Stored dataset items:
— Start —
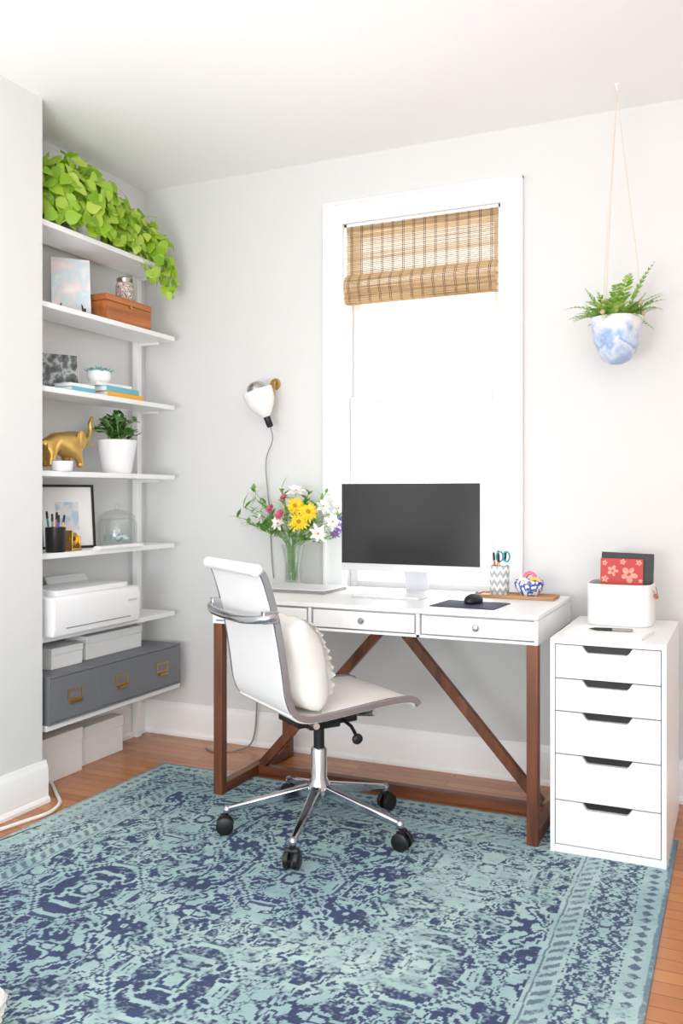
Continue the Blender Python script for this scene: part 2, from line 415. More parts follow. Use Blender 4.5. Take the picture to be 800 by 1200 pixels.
    fc = np.stack([idx[:-1, :-1], idx[:-1, 1:], idx[1:, 1:], idx[1:, :-1]], -1).reshape(-1, 4)
    ring = np.concatenate([idx[0, :], idx[1:, -1], idx[-1, -2::-1], idx[-2:0:-1, 0]]); nr = len(ring); n0 = nx*ny
    lo = verts[ring].copy(); lo[:, 2] = 0; verts = np.concatenate([verts, lo]); vc = np.concatenate([vc, vc[ring]*.8])
    i = np.arange(nr); j = (i+1) % nr
    sf = np.stack([ring[i], n0+i, n0+j, ring[j]], -1); fc = np.concatenate([fc, sf])
    me = bpy.data.meshes.new('area_rug'); me.vertices.add(len(verts)); me.vertices.foreach_set('co', verts.astype(np.float32).ravel())
    me.loops.add(fc.size); me.loops.foreach_set('vertex_index', fc.astype(np.int32).ravel())
    me.polygons.add(len(fc)); me.polygons.foreach_set('loop_start', np.arange(0, fc.size, 4, dtype=np.int32))
    me.update(calc_edges=True); me.validate()
    at_ = me.color_attributes.new('Col', 'FLOAT_COLOR', 'POINT')
    at_.data.foreach_set('color', np.concatenate([vc, np.ones((len(vc), 1))], 1).astype(np.float32).ravel())
    o = bpy.data.objects.new('area_rug', me); COL.objects.link(o); me.materials.append(M['rug'])
    tag(o, 'large blue and teal distressed oriental patterned rug on the wood floor', 'rug')
make_rug()
RG = .006
# ------------------------------------------------------------ desk
DT = .775
DX, DY = -1.252, 3.245; hx, hy = .635, .305
desk = thing('desk', 'white desk with three drawers and brown wooden legs under the window', 'desk', (DX, DY, 0))
obj('tabletop', bx(-hx, hx, -hy, hy, DT-.016, DT), M['white'], desk, bevel=.002)
b = BM(); box(b, -hx+.002, hx-.002, -hy+.03, hy-.002, .675, DT-.018)
for x in (-hx+.002, -hx/3-.006, hx/3-.006, hx-.014): box(b, x, x+.012, -hy+.001, -hy+.03, .675, DT-.018)
box(b, -hx+.014, hx-.014, -hy+.001, -hy+.03, .675, .684)
obj('drawer_case', b, M['white'], desk)
for i in range(3):
    xc = (i-1)*2*hx/3
    d = obj('drawer', bx(xc-.198, xc+.198, -hy+.0015, -hy+.016, .689, DT-.023), M['white'], desk, bevel=.0015)
    kb = BM(); lathe(kb, [(0, 0), (.006, 0), (.005, .008), (.011, .014), (.012, .019), (.009, .023), (0, .024)], 16, (xc, -hy+.0015, .722), Matrix.Rotation(R(90), 3, 'X'))
    obj('knob', kb, M['chrome'], d)
for sx in (-1, 1):
    for sy in (-1, 1):
        xc = sx*(hx-.022); yc = sy*(hy-.022)
        obj('leg', bx(xc-.019, xc+.019, yc-.019, yc+.019, RG if sy < 0 else 0, .675), M['walnut'], desk, bevel=.002)
    xc = sx*(hx-.022)
    obj('bottom_rail', bx(xc-.018, xc+.018, -hy+.041, hy-.041, RG, .046), M['walnut_y'], desk, bevel=.002)
    b = BM(); beam(b, (sx*.022, 0, .672), (sx*(hx-.055), 0, .05), .034, .036); obj('brace', b, M['walnut'], desk, bevel=.002)
obj('stretcher', bx(-hx+.041, hx-.041, -.019, .019, RG, .044), M['walnut_x'], desk, bevel=.002)
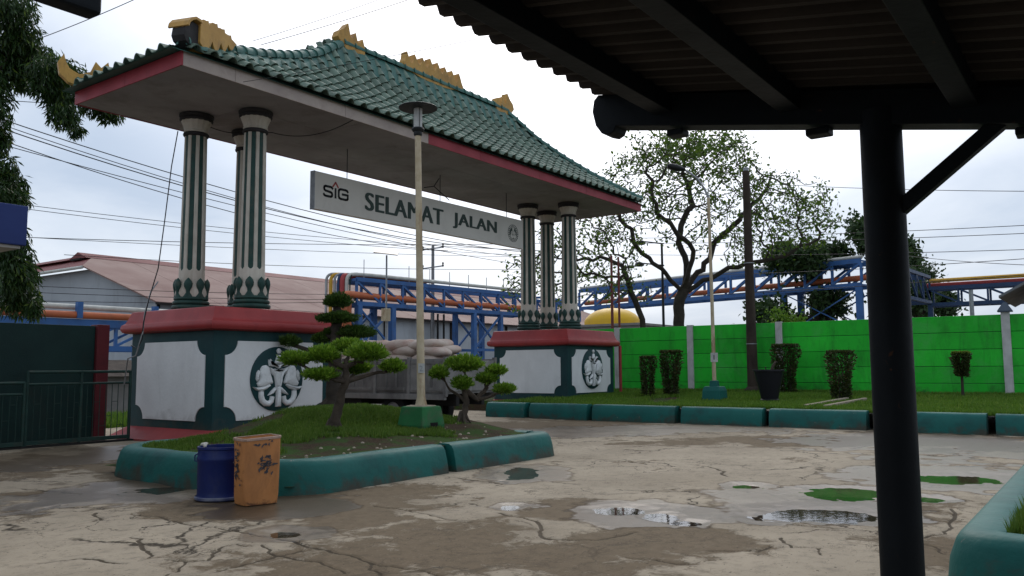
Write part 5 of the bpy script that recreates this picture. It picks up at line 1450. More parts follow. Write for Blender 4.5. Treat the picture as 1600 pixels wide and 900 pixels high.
# clipped bushes on the lawn
def bush(label, x, y, hgt, w_, mats, stem=0.0, seed=0):
    z = lz(x, y)
    r_ = empty('clipped_bush', (x, y, z), label, 'bush', 'clipped bushes before the green wall')
    n_ = int(2600 * max(0.35, w_ * hgt))
    t = NP.rand(n_)
    prof_ = np.interp(t, [0, 0.25, 0.6, 0.9, 1.0], [0.62, 0.62, 0.80, 1.0, 0.85]) * w_ / 2
    a = NP.rand(n_) * 2 * pi; rr = prof_ * NP.rand(n_) ** 0.4 * (1 + 0.15 * np.sin(a * 3 + t * 5))
    pos_ = np.stack([x + rr * np.cos(a), y + rr * np.sin(a), z + stem + t * (hgt - stem)], 1)
    d = unit(np.stack([np.cos(a), np.sin(a), 0.5 + 0 * a], 1) + NP.randn(n_, 3) * 0.5)
    leaf_obj('foliage', leaf_quads(pos_, d, 0.085, 0.5), mats, r_)
    tt_ = NP.rand(n_ // 3); a = NP.rand(n_ // 3) * 2 * pi
    pos_ = np.stack([x + w_ * 0.45 * np.sqrt(tt_) * np.cos(a), y + w_ * 0.45 * np.sqrt(tt_) * np.sin(a), z + hgt - 0.04 + 0.03 * NP.rand(n_ // 3)], 1)
    leaf_obj('top_growth', leaf_quads(pos_, unit(NP.randn(n_ // 3, 3) * 0.5 + np.array([0, 0, 1])), 0.08, 0.5), m_leaftop if stem else mats, r_)
    for k in range(1 if stem else 6):
        a = 2 * pi * k / 6; q_ = 0 if stem else w_ * 0.22
        MB().tube([(x + q_ * cos(a), y + q_ * sin(a), z - 0.05), (x + q_ * 1.2 * cos(a), y + q_ * 1.2 * sin(a), z + hgt * 0.75)], [0.05 if stem else 0.022, 0.03 if stem else 0.012], 7).build('stem', m_barkdark, r_, smooth=60)
def on_lawn(x, y):
    z = 0.5
    for k in range(30):
        p_ = at(x, y, z=z); z = lz(min(p_[0], 19.0), p_[1])
    return p_
bush('narrower clipped bush beside the farther pedestal', *on_lawn(1013, 620)[:2], 1.32, 0.55, m_leafbush)
bush('wider clipped bush second from the farther pedestal', *on_lawn(1049, 618)[:2], 1.50, 0.75, m_leafbush)
bush('clipped bush half hidden behind the black pot', 18.2, -5.85, 1.65, 0.95, m_leafbush)
bush('broad clipped bush to the right of the black pot', *on_lawn(1315, 626)[:2], 1.42, 0.80, m_leafbush)
bush('small ball topped shrub on a bare stem near the capped wall post', 17.6, -11.25, 1.32, 0.50, m_leafbush, stem=0.62)

# drain channel by the lawn
dc = empty('drain_channel', (15.5, -9.2, 0.5), 'pale concrete drain channel crossing the lawn beside the broad bush', 'drain')
for o_ in (0, 0.5):
    a = on_lawn(1290, 639); b_ = on_lawn(1352, 628)
    dd = unit(b_ - a); nn = np.array([-dd[1], dd[0], 0]) * o_
    MB().beam(tuple(a + nn + np.array([0, 0, 0.03])), tuple(b_ + nn + np.array([0, 0, 0.05])), 0.12, 0.14).build('channel_wall', m_basetop, dc, bevel=0.015)

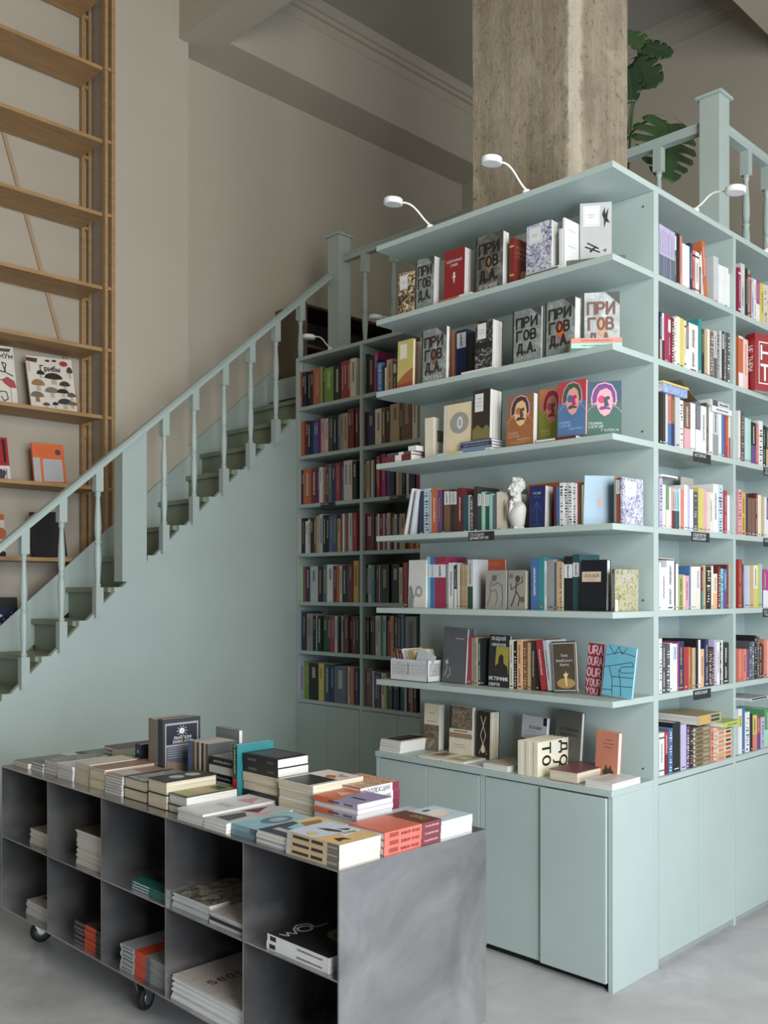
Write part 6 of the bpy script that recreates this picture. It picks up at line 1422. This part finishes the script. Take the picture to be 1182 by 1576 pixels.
stack(1.716, 2.312, 'L', .175, .25, [(.010, 'lg'), (.010, 'k'), (.008, 'lg'), (.008, 'lg', None, [('r', 0, 0, 1, 1, sea)])], 'the speckled magazines at the right of the second cubby', cat='magazine', z=ZM, jit=.004)
tsp = [('r', 0, 0, 1, 1, (30, 56, 60)), ('p', [(0, .5), (.4, .3), (.9, .6), (.3, .9)], 'k'), ('r', .2, .1, .8, .4, (110, 44, 40)), ('r', 0, .0, .2, 1, (36, 104, 100))]
stack(1.722, 2.738, 'L', .235, .25, [(.009, (36, 104, 100), [('b', .5, .95, 'lg', .2, .8)]), (.009, (36, 104, 100), [('b', .5, .95, 'lg', .2, .8)]), (.009, (36, 104, 100), [('b', .5, .95, 'lg', .2, .8)], tsp)], 'the teal magazines in the middle cubby', cat='magazine', z=ZM)
stack(1.730, 3.165, 'l', .225, .24, [(.0093, 'bg')] * 13 + [(.009, 'bg', None, [('r', 0, 0, 1, 1, (92, 84, 56))])], 'the tall pile of ribbed-edge magazines in the fourth cubby', cat='magazine', z=ZM, jit=.004)
stack(1.735, 3.60, 'l', .20, .24, [(.010, 'bg')] * 5 + [(.010, 'bg', None, [('r', 0, 0, 1, 1, (150, 146, 130)), ('r', .3, .2, .8, .6, (100, 92, 80))])], 'the cream magazine pile in the upper far cubby', cat='magazine', z=ZM, jit=.004)
stack(1.735, 3.60, 'l', .235, .26, [(.011, 'lg')] * 4 + [(.012, 'lg', None, [('r', 0, 0, 1, 1, (176, 172, 164)), ('r', .3, .1, .8, .5, (60, 52, 46)), ('r', .35, .6, .5, .9, 'g')])], 'the white magazine pile in the lower far cubby', cat='magazine', z=ZB, jit=.004)
ob = [('b', 0, .25, 'k'), ('b', .25, .62, (206, 70, 40)), ('b', .62, 1, 'k'), ('b', .66, .95, 'g', .3, .5)]
stack(1.725, 3.175, 'L', .225, .20, [(.017, 'k', ob)] * 4 + [(.017, 'k', ob, [('r', 0, .25, 1, .62, (90, 66, 50))])], 'the black and orange magazines in the lower fourth cubby', cat='magazine', z=ZB, jit=.003)
ob2 = [('b', 0, .34, 'g'), ('b', .34, .44, 'sl'), ('b', .44, .68, (206, 70, 40)), ('b', .68, 1, 'lg'), ('b', .72, .96, 'sl', .3, .7)]
stack(1.722, 2.745, 'L', .30, .22, [(.0145, 'g', ob2)] * 5 + [(.0145, 'g', ob2, [('r', 0, .44, .6, .68, (190, 70, 44)), ('p', [(.5, .4), (.9, .3), (.9, .7), (.6, .8)], 'k')])], 'the grey and orange magazines in the lower middle cubby', cat='magazine', z=ZB, jit=.003)
stack(1.712, 2.312, 'L', .385, .29, [(.0085, 'w')] * 8 + [(.0085, 'lg', None, [('r', 0, 0, 1, 1, sea), ('t', 'season', .14, .58, .86, .70, 'dr')])], 'the film-wrapped speckled magazines with red title, lower cubby', cat='magazine', z=ZB, jit=.006)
— End —
# Challenge:
Return every line above in which the string "from" occurs.

# Solution below:
Continue the Blender Python script for this scene: part 2, from line 415. More parts follow. Use Blender 4.5. Take the picture to be 800 by 1200 pixels.
bush('wider clipped bush second from the farther pedestal', *on_lawn(1049, 618)[:2], 1.50, 0.75, m_leafbush)